999: Nine Hours, Nine Persons, Nine Doors
999: Nine Hours, Nine Persons, Nine Doors is what Japanese folks call a “visual novel.” The story’s major incidents, its characters’ emotions and background, and much of the game’s tone comes through text and light animation; a character portrait will blush, an explosion will shake the screen, etc. Time not spent reading is devoted to solving environmental and logic puzzles in contained rooms, where you must discern the use of items to escape. It succeeds as a game thanks to an impressive thriller plot, a deceptively deep choice array, excellent pacing, and actual logical puzzles.

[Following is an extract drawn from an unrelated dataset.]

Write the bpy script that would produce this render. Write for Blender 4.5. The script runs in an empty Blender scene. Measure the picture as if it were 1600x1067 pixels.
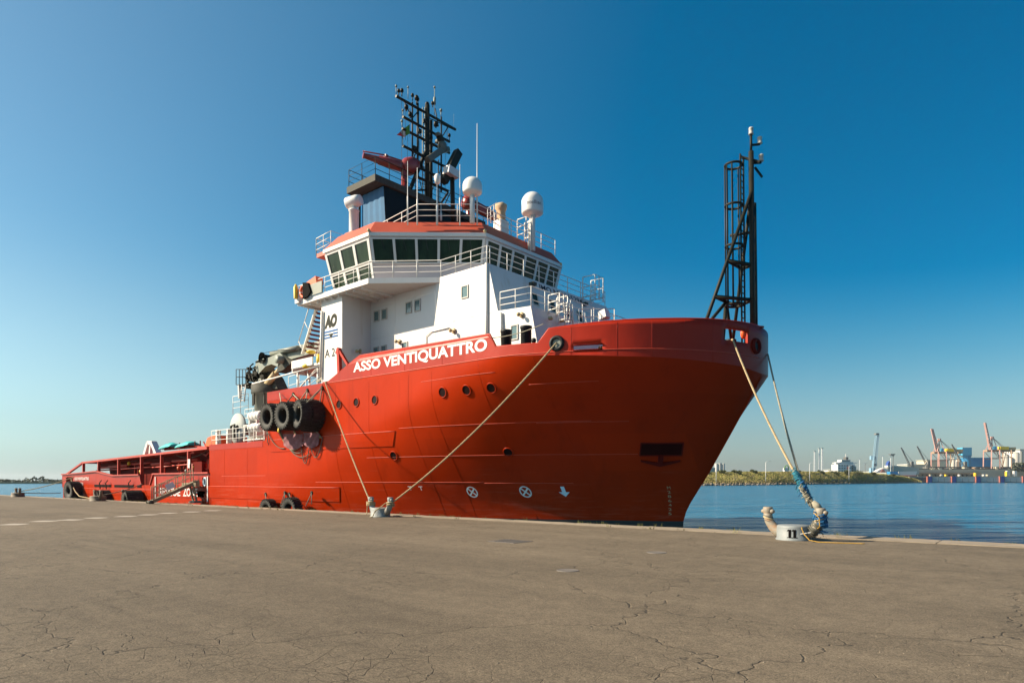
import bpy, math, random
from mathutils import Vector, Matrix
import numpy as np
R = math.radians
SC = bpy.context.scene
COL = SC.collection
random.seed(7)

# ------------------------------------------------------------------ camera, sky, sun
# frame of the place: X along the ship towards its bow, Y away from the quay, z = 0 on the quay, camera above (0, 0)
FPX, HOR, CAMZ = 1030.0, 751.0, 1.7
HEAD = R(49.36)
V = (-math.cos(HEAD), math.sin(HEAD))
RT = (math.sin(HEAD), math.cos(HEAD))
cam = bpy.data.cameras.new('camera')
cam.sensor_width = 36
cam.lens = FPX / 1600 * 36
cam.shift_y = (HOR - 533.5) / 1600
cam.clip_start = 0.1
cam.clip_end = 40000
cam_ob = bpy.data.objects.new('camera', cam)
COL.objects.link(cam_ob)
cam_ob.location = (0, 0, CAMZ)
cam_ob.rotation_euler = Vector((V[0], V[1], 0)).to_track_quat('-Z', 'Y').to_euler()
SC.camera = cam_ob

SUN = Vector((-1.08, -1.0, 0.94)).normalized()
world = bpy.data.worlds.new('World')
SC.world = world
world.use_nodes = True
wn = world.node_tree
wn.nodes.clear()
sky = wn.nodes.new('ShaderNodeTexSky')
sky.sky_type = 'NISHITA'
sky.sun_disc = False
sky.sun_elevation = math.asin(SUN.z)
sky.sun_rotation = math.atan2(SUN.x, SUN.y)
sky.altitude = 0
sky.air_density = 1.0
sky.dust_density = 1.1
sky.ozone_density = 2.2
# paler and greyer towards the horizon all round, as summer haze makes it
def W(t, **k):
    n = wn.nodes.new(t)
    for a, v in k.items(): setattr(n, a, v)
    return n
wtc = W('ShaderNodeTexCoord'); sep = W('ShaderNodeSeparateXYZ')
wn.links.new(wtc.outputs['Generated'], sep.inputs[0])
elev = W('ShaderNodeMapRange', interpolation_type='SMOOTHSTEP')
elev.inputs['From Min'].default_value = -0.02; elev.inputs['From Max'].default_value = 0.34
wn.links.new(sep.outputs['Z'], elev.inputs['Value'])
sat = W('ShaderNodeMapRange')
sat.inputs['To Min'].default_value = 0.42; sat.inputs['To Max'].default_value = 1.50; sat.clamp = False
# the air is paler on the sun's side
dot = W('ShaderNodeVectorMath', operation='DOT_PRODUCT'); dot.inputs[1].default_value = SUN
wn.links.new(wtc.outputs['Generated'], dot.inputs[0])
aur = W('ShaderNodeMapRange')
aur.inputs['From Min'].default_value = -0.45; aur.inputs['From Max'].default_value = 1.0
aur.inputs['To Min'].default_value = 1.0; aur.inputs['To Max'].default_value = 0.62
wn.links.new(dot.outputs['Value'], aur.inputs['Value'])
clear = W('ShaderNodeMath', operation='MULTIPLY')
wn.links.new(elev.outputs[0], clear.inputs[0]); wn.links.new(aur.outputs[0], clear.inputs[1])
away = W('ShaderNodeMapRange', interpolation_type='SMOOTHSTEP')
away.inputs['From Min'].default_value = 0.75; away.inputs['From Max'].default_value = -0.45
wn.links.new(dot.outputs['Value'], away.inputs['Value'])
lift = W('ShaderNodeMath', operation='MULTIPLY_ADD'); lift.inputs[1].default_value = 0.30
wn.links.new(away.outputs[0], lift.inputs[0]); wn.links.new(clear.outputs[0], lift.inputs[2])
wn.links.new(lift.outputs[0], sat.inputs['Value'])
val = W('ShaderNodeMapRange'); val.inputs['To Min'].default_value = 1.08; val.inputs['To Max'].default_value = 0.84
wn.links.new(away.outputs[0], val.inputs['Value'])
hsv = W('ShaderNodeHueSaturation')
hsv.inputs['Hue'].default_value = 0.486
wn.links.new(sat.outputs[0], hsv.inputs['Saturation'])
wn.links.new(val.outputs[0], hsv.inputs['Value'])
tint = W('ShaderNodeMix', data_type='RGBA', blend_type='MULTIPLY')
tint.inputs['Factor'].default_value = 1.0
tr = W('ShaderNodeValToRGB')
tr.color_ramp.elements[0].color = (0.82, 0.97, 1.04, 1); tr.color_ramp.elements[1].color = (1.0, 1.0, 1.0, 1)
tr.color_ramp.elements[0].position = 0.0; tr.color_ramp.elements[1].position = 0.8
wn.links.new(elev.outputs[0], tr.inputs[0])
bg = W('ShaderNodeBackground')
bg.inputs['Strength'].default_value = 0.060
wo = W('ShaderNodeOutputWorld')
wn.links.new(sky.outputs[0], hsv.inputs['Color'])
wn.links.new(hsv.outputs[0], tint.inputs[6])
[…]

You fill the shoes of Junpei, a college student who wakes up locked in a bare room on a cruise ship with a strange digital watch secured to his wrist. When the room begins to flood, he finds the only route out is a locked door with the number 5 scrawled on it in red paint, the same number as on his digital watch. You have to find keycards that open the door, and these introduce a recurring puzzle-type and theme central to 999—many of the game’s challenges are concerned with number manipulation, requiring you to use multiple numbered items to find a specific digital root, the single digit sum of multiple numerals.
The digital-root theme also drives the plot. After Junpei escapes his room, he finds that he and eight other people were kidnapped by a person named Zero and trapped aboard a ship that may be an exact replica of the Titanic. They are there to play The Nonary Game, a classier, less-preachy version of the ironic-punishment obstacle courses from the Saw films. The abductees have nine hours to find a door with a “9” on it to escape, or bombs in their stomachs will explode. In order to progress, they have to work through doors 1 through 8 (though not in order) and each door and its attendant puzzle-laced, booby-trapped rooms have to be navigated by three to five members of the group whose digital watch-shackles have a digital root of the corresponding room number.
The convoluted setup and eerily mundane setting helps make the cast of clichés—anime brat, slutty hacker, calm patriarch, dopey bruiser, superstitious everygirl, etc.—both memorable and likeable, while the digital-root structure creates a number of moments where players fundamentally alter the plot’s flow. Depending on the routes you choose, you only get access to a portion of the game’s puzzles, and only certain characters get screen time, so multiple playthroughs are essential. Thankfully, the game is structured so unraveling the story and seeing all six endings is both possible and enjoyable. Your initial run will last seven to eight hours, but the second lets you fast-forward the text portions from previous playthroughs. 999’s writing is blunt but capable, an effective translation that sometimes lacks subtlety and forgets the visual element. (We know Akane likes Junpei, because she’s blushing; you don’t need to tell us.) But it makes the game’s scarce scenes of violence and danger much more troubling than if we actually saw them onscreen. Aksys should be applauded for making the effort to reconstruct this game for English speakers, and Chunsoft deserves congratulations for making such accessible, capable interactive fiction.